▸ **What to produce**:
Retype all of the data exactly as given.

┌──

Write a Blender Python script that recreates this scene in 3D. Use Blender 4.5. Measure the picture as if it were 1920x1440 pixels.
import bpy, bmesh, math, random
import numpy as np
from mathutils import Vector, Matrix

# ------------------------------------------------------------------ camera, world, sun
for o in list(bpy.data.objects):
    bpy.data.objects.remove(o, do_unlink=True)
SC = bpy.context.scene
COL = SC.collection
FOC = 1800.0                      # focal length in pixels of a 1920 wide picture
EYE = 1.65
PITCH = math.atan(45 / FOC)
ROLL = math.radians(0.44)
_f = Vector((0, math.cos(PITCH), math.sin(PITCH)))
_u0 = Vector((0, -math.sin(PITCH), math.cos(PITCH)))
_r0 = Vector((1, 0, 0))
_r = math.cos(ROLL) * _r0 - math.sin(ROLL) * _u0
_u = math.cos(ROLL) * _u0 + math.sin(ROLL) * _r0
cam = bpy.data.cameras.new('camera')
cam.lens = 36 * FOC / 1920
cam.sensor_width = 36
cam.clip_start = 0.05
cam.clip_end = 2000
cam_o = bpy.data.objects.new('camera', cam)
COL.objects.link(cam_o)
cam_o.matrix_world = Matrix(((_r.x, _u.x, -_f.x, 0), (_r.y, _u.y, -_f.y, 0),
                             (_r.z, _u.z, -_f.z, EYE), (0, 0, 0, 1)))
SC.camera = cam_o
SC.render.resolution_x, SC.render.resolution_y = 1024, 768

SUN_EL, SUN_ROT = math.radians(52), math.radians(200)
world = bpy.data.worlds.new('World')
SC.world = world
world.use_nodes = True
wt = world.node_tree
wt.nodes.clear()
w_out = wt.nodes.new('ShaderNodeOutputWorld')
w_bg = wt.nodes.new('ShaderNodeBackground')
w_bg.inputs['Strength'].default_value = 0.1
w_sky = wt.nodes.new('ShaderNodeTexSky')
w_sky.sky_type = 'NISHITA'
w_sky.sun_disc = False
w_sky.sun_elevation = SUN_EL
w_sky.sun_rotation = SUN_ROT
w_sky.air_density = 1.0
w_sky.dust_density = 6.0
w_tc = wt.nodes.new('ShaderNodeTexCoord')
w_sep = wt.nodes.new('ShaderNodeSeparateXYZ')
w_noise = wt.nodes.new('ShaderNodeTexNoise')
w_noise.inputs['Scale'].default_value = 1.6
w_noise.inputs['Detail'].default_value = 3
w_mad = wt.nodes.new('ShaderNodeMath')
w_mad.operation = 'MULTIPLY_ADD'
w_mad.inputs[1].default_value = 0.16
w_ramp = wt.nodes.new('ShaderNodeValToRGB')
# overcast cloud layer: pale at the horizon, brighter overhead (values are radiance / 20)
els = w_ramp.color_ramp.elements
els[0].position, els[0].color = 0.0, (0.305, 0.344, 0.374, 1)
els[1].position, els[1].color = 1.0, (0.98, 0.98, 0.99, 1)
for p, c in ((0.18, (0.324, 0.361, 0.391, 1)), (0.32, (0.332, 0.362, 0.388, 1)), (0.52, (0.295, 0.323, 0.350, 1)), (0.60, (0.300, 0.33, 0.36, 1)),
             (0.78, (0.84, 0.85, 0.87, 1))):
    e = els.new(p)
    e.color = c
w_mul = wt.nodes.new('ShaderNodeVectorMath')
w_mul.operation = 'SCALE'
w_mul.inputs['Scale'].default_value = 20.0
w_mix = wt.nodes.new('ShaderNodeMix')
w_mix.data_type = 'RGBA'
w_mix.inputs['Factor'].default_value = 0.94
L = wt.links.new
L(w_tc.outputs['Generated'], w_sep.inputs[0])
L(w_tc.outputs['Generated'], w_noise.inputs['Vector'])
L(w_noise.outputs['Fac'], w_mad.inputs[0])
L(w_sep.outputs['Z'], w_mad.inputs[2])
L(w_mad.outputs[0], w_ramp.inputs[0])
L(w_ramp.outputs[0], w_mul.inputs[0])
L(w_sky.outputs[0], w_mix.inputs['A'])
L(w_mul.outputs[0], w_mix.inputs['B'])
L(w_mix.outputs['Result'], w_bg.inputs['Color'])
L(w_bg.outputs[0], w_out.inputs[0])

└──

▸ **Solution**:
Write a Blender Python script that recreates this scene in 3D. Use Blender 4.5. Measure the picture as if it were 1920x1440 pixels.
import bpy, bmesh, math, random
import numpy as np
from mathutils import Vector, Matrix

# ------------------------------------------------------------------ camera, world, sun
for o in list(bpy.data.objects):
    bpy.data.objects.remove(o, do_unlink=True)
SC = bpy.context.scene
COL = SC.collection
FOC = 1800.0                      # focal length in pixels of a 1920 wide picture
EYE = 1.65
PITCH = math.atan(45 / FOC)
ROLL = math.radians(0.44)
_f = Vector((0, math.cos(PITCH), math.sin(PITCH)))
_u0 = Vector((0, -math.sin(PITCH), math.cos(PITCH)))
_r0 = Vector((1, 0, 0))
_r = math.cos(ROLL) * _r0 - math.sin(ROLL) * _u0
_u = math.cos(ROLL) * _u0 + math.sin(ROLL) * _r0
cam = bpy.data.cameras.new('camera')
cam.lens = 36 * FOC / 1920
cam.sensor_width = 36
cam.clip_start = 0.05
cam.clip_end = 2000
cam_o = bpy.data.objects.new('camera', cam)
COL.objects.link(cam_o)
cam_o.matrix_world = Matrix(((_r.x, _u.x, -_f.x, 0), (_r.y, _u.y, -_f.y, 0),
                             (_r.z, _u.z, -_f.z, EYE), (0, 0, 0, 1)))
SC.camera = cam_o
SC.render.resolution_x, SC.render.resolution_y = 1024, 768

SUN_EL, SUN_ROT = math.radians(52), math.radians(200)
world = bpy.data.worlds.new('World')
SC.world = world
world.use_nodes = True
wt = world.node_tree
wt.nodes.clear()
w_out = wt.nodes.new('ShaderNodeOutputWorld')
w_bg = wt.nodes.new('ShaderNodeBackground')
w_bg.inputs['Strength'].default_value = 0.1
w_sky = wt.nodes.new('ShaderNodeTexSky')
w_sky.sky_type = 'NISHITA'
w_sky.sun_disc = False
w_sky.sun_elevation = SUN_EL
w_sky.sun_rotation = SUN_ROT
w_sky.air_density = 1.0
w_sky.dust_density = 6.0
w_tc = wt.nodes.new('ShaderNodeTexCoord')
w_sep = wt.nodes.new('ShaderNodeSeparateXYZ')
w_noise = wt.nodes.new('ShaderNodeTexNoise')
w_noise.inputs['Scale'].default_value = 1.6
w_noise.inputs['Detail'].default_value = 3
w_mad = wt.nodes.new('ShaderNodeMath')
w_mad.operation = 'MULTIPLY_ADD'
w_mad.inputs[1].default_value = 0.16
w_ramp = wt.nodes.new('ShaderNodeValToRGB')
# overcast cloud layer: pale at the horizon, brighter overhead (values are radiance / 20)
els = w_ramp.color_ramp.elements
els[0].position, els[0].color = 0.0, (0.305, 0.344, 0.374, 1)
els[1].position, els[1].color = 1.0, (0.98, 0.98, 0.99, 1)
for p, c in ((0.18, (0.324, 0.361, 0.391, 1)), (0.32, (0.332, 0.362, 0.388, 1)), (0.52, (0.295, 0.323, 0.350, 1)), (0.60, (0.300, 0.33, 0.36, 1)),
             (0.78, (0.84, 0.85, 0.87, 1))):
    e = els.new(p)
    e.color = c
w_mul = wt.nodes.new('ShaderNodeVectorMath')
w_mul.operation = 'SCALE'
w_mul.inputs['Scale'].default_value = 20.0
w_mix = wt.nodes.new('ShaderNodeMix')
w_mix.data_type = 'RGBA'
w_mix.inputs['Factor'].default_value = 0.94
L = wt.links.new
L(w_tc.outputs['Generated'], w_sep.inputs[0])
L(w_tc.outputs['Generated'], w_noise.inputs['Vector'])
L(w_noise.outputs['Fac'], w_mad.inputs[0])
L(w_sep.outputs['Z'], w_mad.inputs[2])
L(w_mad.outputs[0], w_ramp.inputs[0])
L(w_ramp.outputs[0], w_mul.inputs[0])
L(w_sky.outputs[0], w_mix.inputs['A'])
L(w_mul.outputs[0], w_mix.inputs['B'])
L(w_mix.outputs['Result'], w_bg.inputs['Color'])
L(w_bg.outputs[0], w_out.inputs[0])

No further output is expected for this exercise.